新規の顧客のため、初期分析に3か月をかけ、サプライチェーンの現状に関するヒアリング、各種データの確認、データクレンジングなどを丹念に実践。「しっかりと課題意識を合わせた上でプロジェクトをスタートしました。」(田中氏)

現状再現と最適化のプロセスでは、1社目と同様にSCD&Pを活用し、コスト構造、制約条件を加味したモデリング、最適化計算を実践。隔週でミーティングを行いながら、現実とモデルをすり合わせながらプロセスを推進し、最適なプランを推奨します。

成果としては、25拠点削減により現状の物流コストから11%のマイナス、年間26億円のコスト削減のポテンシャルを算出しました。

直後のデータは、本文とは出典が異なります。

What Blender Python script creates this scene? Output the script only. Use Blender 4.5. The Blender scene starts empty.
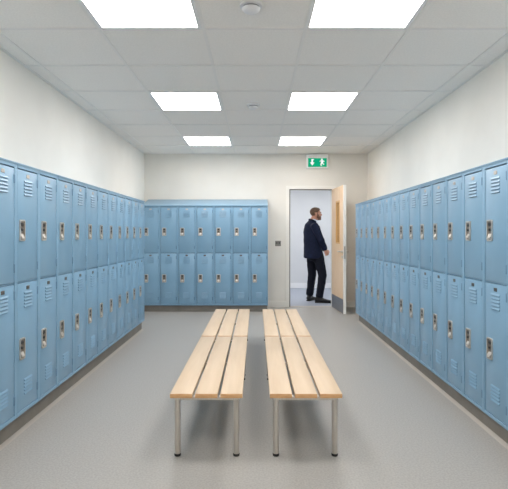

戦略立案から実行まで対応するサプライチェーンの最適化を支援

ここで同社SCDサービスのポイントの1つに挙げられるのが、コスト削減額から見た最適解だけでなく、異なる複数のオプションを提示すること。例えば、2つ目のケースでは下図のように20拠点の削減でも25拠点削減とのコスト削減の差はほぼ変わらない結果が出ており、「減価償却が終わっていない自社拠点があったり、契約期間が残っている賃借の倉庫があったりといった現実に即した戦略を検討できるよう対応しています。」(田中氏)

2つ目としては、各種コストのトレードオフを考慮し、トータルコストが最小となる物流ネットワークを導出していること。

例えば拠点数を減らすと、拠点から納品先までの平均配送距離は伸び、一般的に配送費は増加します。ただし、作業費や保管費は“規模の経済”により減少し、拠点固定費や幹線輸送費も低減。現状と最適解を見据えながら、ベストなプランを提唱しています。

さらに、Coupa「SCD&P」の有効性として、こうしたマクロなコストだけでなく、細かい単位で最適化されたフローやコストを確認できること。SCD&Pの活用により、すべての拠点間、拠点から納品先までの実経路の距離に要する時間を計算し、実態に近い形でシミュレーションするなど、具体的な施策に落とし込むのもSCDOSならではの特徴です。

今後の目標に掲げるのは、SCDOSのさらなる高付加価値化です。SCDを中核に、「経営層に向けた戦略レベルから管理層の計画・管理、実行層の手配・実行までトータルで支援し、定期的な改善サイクルによりお客様のビジネスをサポートとして参ります」と天春氏。その観点からCoupaのようなパートナー企業との連携強化も欠かせないといいます。

「LOGISTEED(ロジスティード)」というビジネスコンセプトの下、物流の領域を超えた新たな価値提供を追求する同社。DXソリューション「SCDOS」の新たな展開にも要注目です。